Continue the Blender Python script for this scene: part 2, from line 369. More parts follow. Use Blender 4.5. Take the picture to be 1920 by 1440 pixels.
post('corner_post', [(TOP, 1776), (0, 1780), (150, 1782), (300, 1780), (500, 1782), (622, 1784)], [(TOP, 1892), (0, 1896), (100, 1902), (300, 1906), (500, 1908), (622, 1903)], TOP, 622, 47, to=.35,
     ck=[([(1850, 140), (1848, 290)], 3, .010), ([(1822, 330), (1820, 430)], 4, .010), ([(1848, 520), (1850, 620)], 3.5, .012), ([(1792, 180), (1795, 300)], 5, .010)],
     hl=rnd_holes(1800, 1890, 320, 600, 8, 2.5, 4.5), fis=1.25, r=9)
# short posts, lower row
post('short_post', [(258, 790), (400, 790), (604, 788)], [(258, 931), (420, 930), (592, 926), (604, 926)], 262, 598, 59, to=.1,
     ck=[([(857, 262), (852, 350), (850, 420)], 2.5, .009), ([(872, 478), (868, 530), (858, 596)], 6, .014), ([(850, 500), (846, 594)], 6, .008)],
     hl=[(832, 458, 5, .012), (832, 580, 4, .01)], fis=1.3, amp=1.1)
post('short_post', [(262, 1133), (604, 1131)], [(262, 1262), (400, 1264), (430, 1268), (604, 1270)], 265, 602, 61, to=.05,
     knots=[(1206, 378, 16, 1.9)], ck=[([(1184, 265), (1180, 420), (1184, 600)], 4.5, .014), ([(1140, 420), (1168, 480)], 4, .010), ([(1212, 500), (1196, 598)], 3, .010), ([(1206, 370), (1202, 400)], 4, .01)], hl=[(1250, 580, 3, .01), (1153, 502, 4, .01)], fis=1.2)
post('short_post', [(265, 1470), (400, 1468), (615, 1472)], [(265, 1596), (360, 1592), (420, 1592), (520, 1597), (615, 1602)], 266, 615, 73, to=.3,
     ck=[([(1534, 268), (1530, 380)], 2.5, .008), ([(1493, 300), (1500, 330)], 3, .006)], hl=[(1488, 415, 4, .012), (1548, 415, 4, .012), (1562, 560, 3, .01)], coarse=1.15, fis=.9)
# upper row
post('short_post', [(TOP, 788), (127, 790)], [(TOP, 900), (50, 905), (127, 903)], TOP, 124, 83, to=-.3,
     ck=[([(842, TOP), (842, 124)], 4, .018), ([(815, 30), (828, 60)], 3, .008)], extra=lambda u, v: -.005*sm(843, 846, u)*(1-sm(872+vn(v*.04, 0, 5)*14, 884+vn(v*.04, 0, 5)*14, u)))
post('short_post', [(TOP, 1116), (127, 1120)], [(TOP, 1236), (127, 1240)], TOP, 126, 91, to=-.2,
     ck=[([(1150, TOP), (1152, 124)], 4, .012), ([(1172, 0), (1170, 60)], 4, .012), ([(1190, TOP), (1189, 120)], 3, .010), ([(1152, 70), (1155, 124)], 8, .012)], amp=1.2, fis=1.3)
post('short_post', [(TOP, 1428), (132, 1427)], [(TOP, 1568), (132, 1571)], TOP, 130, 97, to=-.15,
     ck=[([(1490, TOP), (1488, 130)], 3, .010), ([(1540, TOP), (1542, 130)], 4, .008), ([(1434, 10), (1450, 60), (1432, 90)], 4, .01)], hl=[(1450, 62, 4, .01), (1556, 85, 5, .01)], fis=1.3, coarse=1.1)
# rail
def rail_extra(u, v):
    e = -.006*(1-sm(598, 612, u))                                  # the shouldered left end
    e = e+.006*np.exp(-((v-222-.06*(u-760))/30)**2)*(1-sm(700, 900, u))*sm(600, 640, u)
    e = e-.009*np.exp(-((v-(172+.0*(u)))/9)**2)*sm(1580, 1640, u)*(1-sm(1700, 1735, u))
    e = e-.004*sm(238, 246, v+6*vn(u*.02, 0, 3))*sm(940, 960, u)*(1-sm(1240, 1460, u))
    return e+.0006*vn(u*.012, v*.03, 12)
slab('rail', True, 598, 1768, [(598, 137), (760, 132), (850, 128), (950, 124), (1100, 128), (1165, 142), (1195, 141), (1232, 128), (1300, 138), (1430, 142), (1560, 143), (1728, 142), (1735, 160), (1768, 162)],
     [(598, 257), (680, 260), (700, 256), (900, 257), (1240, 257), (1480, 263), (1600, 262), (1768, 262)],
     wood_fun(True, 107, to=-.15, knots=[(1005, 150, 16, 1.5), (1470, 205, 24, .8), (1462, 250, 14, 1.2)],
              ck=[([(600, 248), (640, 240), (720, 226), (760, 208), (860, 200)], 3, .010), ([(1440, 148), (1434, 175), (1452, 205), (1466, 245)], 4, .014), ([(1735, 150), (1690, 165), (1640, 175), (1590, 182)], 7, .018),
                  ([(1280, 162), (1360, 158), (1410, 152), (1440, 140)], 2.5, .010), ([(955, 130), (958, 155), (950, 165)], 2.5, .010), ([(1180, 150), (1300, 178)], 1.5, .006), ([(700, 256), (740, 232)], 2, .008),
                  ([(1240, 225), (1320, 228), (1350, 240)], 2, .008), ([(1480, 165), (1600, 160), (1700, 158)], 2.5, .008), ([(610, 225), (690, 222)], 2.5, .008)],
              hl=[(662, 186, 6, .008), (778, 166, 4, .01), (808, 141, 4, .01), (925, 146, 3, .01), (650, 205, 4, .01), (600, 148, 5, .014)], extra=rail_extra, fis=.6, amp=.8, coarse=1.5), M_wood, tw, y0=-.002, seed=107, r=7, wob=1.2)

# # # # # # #

**Prompt:** Extract all of the data above and output it character for character.

**Output for this task:**
Continue the Blender Python script for this scene: part 2, from line 369. More parts follow. Use Blender 4.5. Take the picture to be 1920 by 1440 pixels.
post('corner_post', [(TOP, 1776), (0, 1780), (150, 1782), (300, 1780), (500, 1782), (622, 1784)], [(TOP, 1892), (0, 1896), (100, 1902), (300, 1906), (500, 1908), (622, 1903)], TOP, 622, 47, to=.35,
     ck=[([(1850, 140), (1848, 290)], 3, .010), ([(1822, 330), (1820, 430)], 4, .010), ([(1848, 520), (1850, 620)], 3.5, .012), ([(1792, 180), (1795, 300)], 5, .010)],
     hl=rnd_holes(1800, 1890, 320, 600, 8, 2.5, 4.5), fis=1.25, r=9)
# short posts, lower row
post('short_post', [(258, 790), (400, 790), (604, 788)], [(258, 931), (420, 930), (592, 926), (604, 926)], 262, 598, 59, to=.1,
     ck=[([(857, 262), (852, 350), (850, 420)], 2.5, .009), ([(872, 478), (868, 530), (858, 596)], 6, .014), ([(850, 500), (846, 594)], 6, .008)],
     hl=[(832, 458, 5, .012), (832, 580, 4, .01)], fis=1.3, amp=1.1)
post('short_post', [(262, 1133), (604, 1131)], [(262, 1262), (400, 1264), (430, 1268), (604, 1270)], 265, 602, 61, to=.05,
     knots=[(1206, 378, 16, 1.9)], ck=[([(1184, 265), (1180, 420), (1184, 600)], 4.5, .014), ([(1140, 420), (1168, 480)], 4, .010), ([(1212, 500), (1196, 598)], 3, .010), ([(1206, 370), (1202, 400)], 4, .01)], hl=[(1250, 580, 3, .01), (1153, 502, 4, .01)], fis=1.2)
post('short_post', [(265, 1470), (400, 1468), (615, 1472)], [(265, 1596), (360, 1592), (420, 1592), (520, 1597), (615, 1602)], 266, 615, 73, to=.3,
     ck=[([(1534, 268), (1530, 380)], 2.5, .008), ([(1493, 300), (1500, 330)], 3, .006)], hl=[(1488, 415, 4, .012), (1548, 415, 4, .012), (1562, 560, 3, .01)], coarse=1.15, fis=.9)
# upper row
post('short_post', [(TOP, 788), (127, 790)], [(TOP, 900), (50, 905), (127, 903)], TOP, 124, 83, to=-.3,
     ck=[([(842, TOP), (842, 124)], 4, .018), ([(815, 30), (828, 60)], 3, .008)], extra=lambda u, v: -.005*sm(843, 846, u)*(1-sm(872+vn(v*.04, 0, 5)*14, 884+vn(v*.04, 0, 5)*14, u)))
post('short_post', [(TOP, 1116), (127, 1120)], [(TOP, 1236), (127, 1240)], TOP, 126, 91, to=-.2,
     ck=[([(1150, TOP), (1152, 124)], 4, .012), ([(1172, 0), (1170, 60)], 4, .012), ([(1190, TOP), (1189, 120)], 3, .010), ([(1152, 70), (1155, 124)], 8, .012)], amp=1.2, fis=1.3)
post('short_post', [(TOP, 1428), (132, 1427)], [(TOP, 1568), (132, 1571)], TOP, 130, 97, to=-.15,
     ck=[([(1490, TOP), (1488, 130)], 3, .010), ([(1540, TOP), (1542, 130)], 4, .008), ([(1434, 10), (1450, 60), (1432, 90)], 4, .01)], hl=[(1450, 62, 4, .01), (1556, 85, 5, .01)], fis=1.3, coarse=1.1)
# rail
def rail_extra(u, v):
    e = -.006*(1-sm(598, 612, u))                                  # the shouldered left end
    e = e+.006*np.exp(-((v-222-.06*(u-760))/30)**2)*(1-sm(700, 900, u))*sm(600, 640, u)
    e = e-.009*np.exp(-((v-(172+.0*(u)))/9)**2)*sm(1580, 1640, u)*(1-sm(1700, 1735, u))
    e = e-.004*sm(238, 246, v+6*vn(u*.02, 0, 3))*sm(940, 960, u)*(1-sm(1240, 1460, u))
    return e+.0006*vn(u*.012, v*.03, 12)
slab('rail', True, 598, 1768, [(598, 137), (760, 132), (850, 128), (950, 124), (1100, 128), (1165, 142), (1195, 141), (1232, 128), (1300, 138), (1430, 142), (1560, 143), (1728, 142), (1735, 160), (1768, 162)],
     [(598, 257), (680, 260), (700, 256), (900, 257), (1240, 257), (1480, 263), (1600, 262), (1768, 262)],
     wood_fun(True, 107, to=-.15, knots=[(1005, 150, 16, 1.5), (1470, 205, 24, .8), (1462, 250, 14, 1.2)],
              ck=[([(600, 248), (640, 240), (720, 226), (760, 208), (860, 200)], 3, .010), ([(1440, 148), (1434, 175), (1452, 205), (1466, 245)], 4, .014), ([(1735, 150), (1690, 165), (1640, 175), (1590, 182)], 7, .018),
                  ([(1280, 162), (1360, 158), (1410, 152), (1440, 140)], 2.5, .010), ([(955, 130), (958, 155), (950, 165)], 2.5, .010), ([(1180, 150), (1300, 178)], 1.5, .006), ([(700, 256), (740, 232)], 2, .008),
                  ([(1240, 225), (1320, 228), (1350, 240)], 2, .008), ([(1480, 165), (1600, 160), (1700, 158)], 2.5, .008), ([(610, 225), (690, 222)], 2.5, .008)],
              hl=[(662, 186, 6, .008), (778, 166, 4, .01), (808, 141, 4, .01), (925, 146, 3, .01), (650, 205, 4, .01), (600, 148, 5, .014)], extra=rail_extra, fis=.6, amp=.8, coarse=1.5), M_wood, tw, y0=-.002, seed=107, r=7, wob=1.2)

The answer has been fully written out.